Faut-il chroniquer Belle et bête ? Et d’abord, fallait-il l’acheter ?
Je viens de sacrifier une heure trente à la lecture de ce mince opus, aiguillonné par les successifs dossiers du Nouvel obs et quelques bons articles, dont un remarquable papier de Philippe Kieffer sur Slate ; je donne raison à Joffrin, et j’étais moi-même curieux de savoir comment une philosophe, qui prétend rivaliser avec Deleuze ou Foucault, avait pu prendre avec succès un pareil risque ; son défi ne manquait pas d’allure, et empêche de la condamner d’avance en hurlant avec les loups de l’opinion au « coup médiatique », à la surenchère dans l’escalade sexuelle, au honteux déballage ou au « trop c’est trop »… Le coup semblait énorme en effet mais à vrai dire rien n’est de trop si le mystère ou le drame DSK s’en trouvait un peu éclairé, car les péripéties de mai 2011 nous ont tous scotchés ; et dès lors que l’intéressé sur le fond a gardé le silence, autant qu’Anne Sinclair, une analyste participante comme Marcela avait, supputais-je, un beau matériau à rapporter. J’approuvais donc a priori l’amazone d’y aller voir avec cette belle témérité, en se risquant dans des parages que les donneurs de leçon préfèrent éviter.

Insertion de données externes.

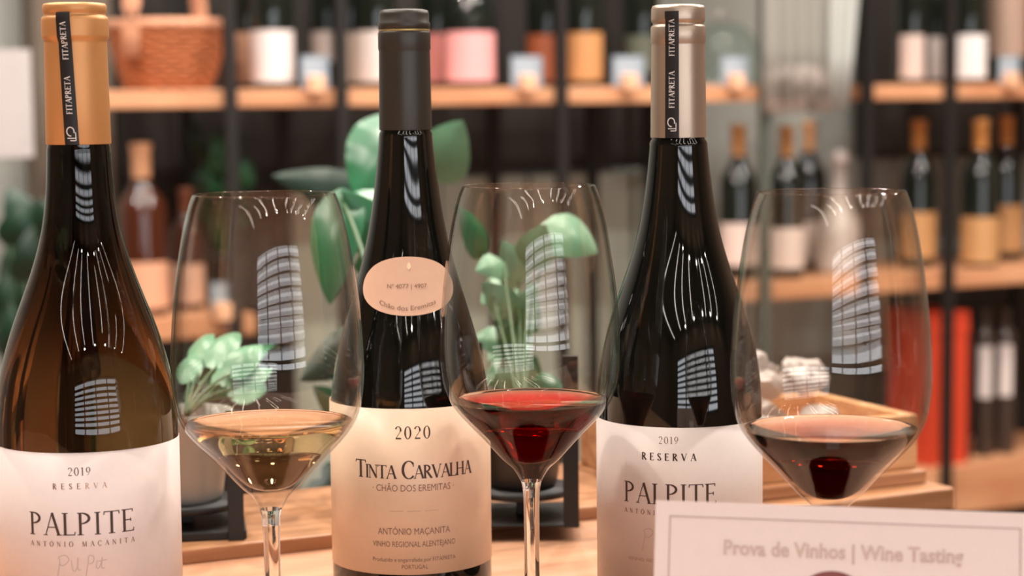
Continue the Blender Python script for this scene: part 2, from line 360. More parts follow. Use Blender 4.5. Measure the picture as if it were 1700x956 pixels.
# grey and brown panels against the back wall
def upx(px, py, v): return onv(px, py, v)[0]
VP = 3.55
def panel(name, px0, px1, z0, z1, m, label, v=VP, th=.04, cat='panel'):
    o = uvbox(name, upx(px0, 200, v), upx(px1, 200, v), v, v + th, z0, z1, m); tag(o, label, cat); return o
ZMID = onv(900, 283, VP)[1]
panel('back_panel', 196, 1092, ZMID, 2.3, M_BROWN, 'dark brown back board behind the long top shelf of bottles')
panel('back_panel', 196, 470, .1, ZMID - .002, M_BROWN, 'dark brown lower back board behind the pale orange capped bottle')
panel('back_panel', 1436, 1900, onv(1500, 262, VP)[1], 2.3, M_BROWN, 'dark brown back board behind the right end shelves')
panel('back_panel', 1500, 1900, .02, .79, M_BROWN, 'dark brown low back board behind the red box', v=VP)
for k, (a, b) in enumerate(((474, 600), (604, 728), (732, 822), (830, 872), (880, 980), (990, 1046), (1056, 1160))):
    uvbox_o = panel('wainscot_panel', a, b, .05, ZMID - .01, M_WALLG, 'grey green wainscot panel behind the shelf, %s' % (
        ['seen through the left wine glass', 'behind the left edge of the middle bottle', 'just right of the middle bottle neck', 'narrow, above the middle wine glass', 'wide, above the middle wine glass', 'narrow, left of the silver topped bottle', 'behind the silver topped bottle'][k]), v=VP + .03, th=.03)
struct(uvbox('trim_1', upx(62, 200, VP), upx(190, 200, VP), VP, VP + .1, 0, ZC, mat('taupe_column', (112, 100, 88), rough=.7, noise=.05, nscale=4)))
# pale sheet on the left wall
sg = uvbox('wall_sign', onv(-60, 170, 3.3)[0], onv(54, 170, 3.3)[0], 3.3, 3.306, onv(20, 262, 3.3)[1], onv(20, 82, 3.3)[1], mat('sign_white', (186, 180, 180), rough=.6, noise=.03, nscale=30))
tag(sg, 'blank white sheet hanging at the far left edge', 'sign')
bt = bmesh.new()
for k in (0, 1): pass
# grey banner between the shelf units, with a pale washed-out print
def banner_mat():
    m = mat('banner_cloth', (158, 157, 150), rough=.7); nt = m.node_tree; b = nt.nodes['Principled BSDF']
    tc = nt.nodes.new('ShaderNodeTexCoord'); sx = nt.nodes.new('ShaderNodeSeparateXYZ'); n = nt.nodes.new('ShaderNodeTexNoise'); n.inputs['Scale'].default_value = 26
    L = nt.links.new; L(tc.outputs['Object'], sx.inputs[0]); L(tc.outputs['Object'], n.inputs['Vector'])
    r = nt.nodes.new('ShaderNodeValToRGB'); r.color_ramp.elements[0].color = lin((158, 155, 148)); r.color_ramp.elements[1].color = lin((212, 206, 200))
    r.color_ramp.elements[0].position = .42; r.color_ramp.elements[1].position = .58
    L(n.outputs['Fac'], r.inputs[0])
    wv = nt.nodes.new('ShaderNodeValToRGB'); wv.color_ramp.interpolation = 'LINEAR'
    zz = onv(1340, 105, 3.15)[1], onv(1340, 205, 3.15)[1]
    mr = nt.nodes.new('ShaderNodeMapRange'); mr.inputs[1].default_value = zz[1]; mr.inputs[2].default_value = zz[0]
    L(sx.outputs[2], mr.inputs[0]); L(mr.outputs[0], wv.inputs[0])
    e = wv.color_ramp.elements; e[0].position = 0; e[0].color = (0, 0, 0, 1); e[1].position = 1; e[1].color = (0, 0, 0, 1)
    for p, c in ((.06, 1), (.94, 1)): q = e.new(p); q.color = (c, c, c, 1)
    mx = nt.nodes.new('ShaderNodeMix'); mx.data_type = 'RGBA'; mx.inputs[6].default_value = lin((150, 149, 142))
    L(wv.outputs[0], mx.inputs[0]); L(r.outputs[0], mx.inputs[7]); L(mx.outputs[2], b.inputs['Base Color'])
    return m
bn_u0, bn_u1 = onv(1272, 100, 3.15)[0], onv(1384, 100, 3.15)[0]
vs, fs = [], []
nx = 40
for j, z in enumerate((1.125, 1.25, 1.4, 1.9, 2.3)):
    for i in range(nx + 1):
        u = bn_u0 + (bn_u1 - bn_u0) * i / nx; v = 3.15 + .010 * math.sin(i * .8 + j * .3); vs.append(UV(u, v, z))
for j in range(4):
    for i in range(nx): a = j * (nx + 1) + i; fs.append((a, a + 1, a + nx + 2, a + nx + 1))
bo = pyd('hanging_banner', vs, fs, banner_mat(), None, True); tag(bo, 'grey cloth banner with faded white print between the shelf units', 'banner')
sm = bo.modifiers.new('solid', 'SOLIDIFY'); sm.thickness = .003
cv_u0, cv_u1 = onv(1385, 100, 3.12)[0], onv(1434, 60, 3.12)[0]
vs, fs = [], []
for j in range(13):
    t = j / 12; z = 1.13 + 1.25 * t
    for i in range(25):
        q = i / 24; wd = (cv_u1 - cv_u0) * (.55 + .9 * max(0, (z - 1.13) * 2.2)); u = cv_u0 + min(wd, cv_u1 - cv_u0 - .006) * q
        vs.append(UV(u, 3.13 + .008 * math.sin(q * 22), z))
for j in range(12):
    for i in range(24): a = j * 25 + i; fs.append((a, a + 1, a + 26, a + 25))
co = pyd('curtain', vs, fs, mat('pale_curtain', (186, 190, 186), rough=.7), None, True); tag(co, 'pale grey gathered curtain left of the right end shelves', 'curtain')
sm = co.modifiers.new('solid', 'SOLIDIFY'); sm.thickness = .002

# ================================================================ SHELVING
VS, ZA, ZB, ZD = 3.19, 1.1765, .798, .391
TH = .030
def board(px0, px1, ztop, label, py=150, depth=.27, th=TH):
    o = uvbox('shelf_board', onv(px0, py, VS)[0], onv(px1, py, VS)[0], VS, VS + depth, ztop - th, ztop, M_SHELF, .002)
    return tag(o, label, 'shelf')
board(170, 1266, ZA, 'long oak upper shelf board carrying the wicker basket and pink bottles')
board(1434, 1900, ZA, 'short oak upper shelf board at the right, under the white labelled bottles')
board(150, 425, ZB, 'short oak lower shelf board under the pale orange capped bottle', 530, th=.036)
board(1196, 1900, ZB, 'long oak lower shelf board carrying the gold capped bottles', 450, th=.036)
board(1500, 1900, ZD, 'oak bottom shelf board at the right under the red box', 780, th=.1)
post_specs = [(382, 'front post right of the wicker basket'), (565, 'front post left of the black topped bottle'), (928, 'front post between the copper and gold labelled bottles'),
              (1264, 'front post at the end of the long shelf'), (1433, 'front post at the left end of the short shelf'), (1570, 'front post through the short shelf, beside the red box')]
for px, lb in post_specs:
    u = onv(px, 300, VS)[0]
    z0 = .9 if px in () else 0
    m = mat('grey_green_post', (86, 92, 86), rough=.5) if px == 1264 else M_METAL
    o = uvbox('shelf_post', u - .0095, u + .0095, VS - .021, VS - .002, 0, 2.4, m); tag(o, ('grey green' if px == 1264 else 'black') + ' metal shelf ' + lb, 'post')
for px, lb in [(312, 'behind the left wine glass rim'), (822, 'above the middle wine glass'), (985, 'above the right rim of the middle wine glass'), (474, 'left of the black topped bottle'), (1078, 'beside the silver topped bottle'), (1692, 'at the right edge')]:
    u = onv(px, 250, 3.47)[0]; o = uvbox('shelf_post', u - .01, u + .01, 3.465, 3.485, 0, 2.4, M_METAL); tag(o, 'black rear metal shelf post ' + lb, 'post')

def shelf_loc(px, py, ztop, dv=.09):
    u = onv(px, py, VS + dv)[0]; return UV(u, VS + dv, ztop), u
def face_cam(p): return math.atan2(-p.x, p.y)
BORD = [(0, 0), (.9, 0), (1, .012), (1, .06), (1, .185), (.93, .205), (.62, .225), (.42, .24), (.37, .255), (.36, .30), (.40, .302), (.40, .31), (.36, .311), (0, .311)]
BURG = [(0, 0), (.92, 0), (1, .01), (1, .11), (.93, .14), (.72, .18), (.45, .215), (.36, .24), (.34, .30), (.37, .302), (.37, .31), (.33, .311), (0, .311)]
def bgbottle(px, py, ztop, capc, labc, label, dv=.08, r=.0375, h=.30, z0=.012, z1=.10, kind=BORD, glassm=None, group=None, lab_w=1.35, lines=None, lower=None, cap0=.235):
    p, u = shelf_loc(px, py, ztop, dv)
    t = thing('wine_bottle', label, 'bottle', p, face_cam(p), group)
    k = h / .311
    pr = [(a * r, b * k) for a, b in kind]
    lathe('body', pr, glassm or M_BGGLASS, t, seg=28)
    nr = r * .40 + .0006
    if capc:
        lathe('capsule', [(nr * .94, cap0 * k), (nr * .96, .298 * k), (nr * 1.06, .300 * k), (nr * 1.06, .309 * k), (nr * .98, h + .0008), (0, h + .001)], mat('capsule_%d_%d_%d' % capc, capc, rough=.4, metal=.2), t, seg=24)
    if labc:
        lm = mat('far_label_%d_%d_%d' % labc, labc, rough=.5)
        vs, fs = [], []
        R = r + .0006
        for i in range(17):
            a = -lab_w + 2 * lab_w * i / 16
            for z in (z0, z1): vs.append((R * math.sin(a), -R * math.cos(a), z))
        for i in range(16): fs.append((2 * i, 2 * i + 2, 2 * i + 3, 2 * i + 1))
        pyd('label', vs, fs, lm, t, True)
    if lower: pass
    return t
G1 = 'wine bottles on the long upper shelf'; G2 = 'wine bottles on the short upper shelf'; G3 = 'wine bottles on the lower shelf'
bgbottle(414, 130, ZA, (214, 190, 170), (205, 160, 130), 'dark bottle with tan label just right of the wicker basket', dv=.17, group=G1)
bgbottle(453, 130, ZA, (230, 216, 208), (238, 228, 226), 'dark bottle with large white label near the wicker basket', dv=.06, r=.0375, group=G1)
bgbottle(545, 130, ZA, (190, 180, 170), (196, 182, 174), 'rear bottle with short pale grey label, leftmost of its trio', dv=.22, r=.030, z0=.05, z1=.105, group=G1)
bgbottle(583, 130, ZA, (150, 140, 130), (196, 176, 160), 'dark bottle with beige label in the middle of its trio', dv=.15, r=.030, group=G1)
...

Le résultat hélas n’est pas à la hauteur du projet. D’une métaphore saisissante et qui aurait pu éclairer, le « cochon », emblématique d’un dédoublement poussé chez DSK au déchirement tragique, Iacub ne fait pas grand chose, sinon la répéter à chaque ligne jusqu’à l’incantation. On sent par là que ce cochon lui a plu, sans qu’elle ait pu surmonter sa jouissance mêlée d’horreur fascinée en composant un texte capable de nous intéresser ; Iacub s’arrête au seuil, au coup justement (aux deux sens du terme). « Asinus asinum fricat » dit le proverbe, l’âne aime se frotter à l’âne – et les porcs entre eux, comme ici le cochon trouve sa truie. Sans nous attarder davantage à développer les implications de cette histoire fertile en commentaires, et pour ne pas céder nous-mêmes au « marronnier » aguicheur prévu par l’auteur et son éditeur – DSK fait vendre –, disons en bref que cette descente à la porcherie (familière et intime à chacun) n’est pas en soi blâmable, combien d’intellectuels ne rêvent pas de s’encochonner ? Et quelles limites assigner au plaisir sexuel, ou aux jeux du désir entre adultes consentants ? On attendait toutefois de Iacub qu’elle nous éclaire davantage sur cette attirance réciproque, au lieu d’y succomber si vite, pour n’en tirer ensuite qu’un tapage médiatique – et un gros tirage. Son livre donne en passant un fort bon conseil au « cochon », que celui-ci prenne la plume à son tour, qu’il transforme son sperme en encre au lieu de demeurer vautré dans la fange médiatique. Il n’est pas vrai que toute écriture soit « de la cochonnerie » (comme prétendait Artaud), elle peut aussi, précisément, nous en extraire. Ni DSK ni, je le crains, Iacub n’en ont encore pris le chemin.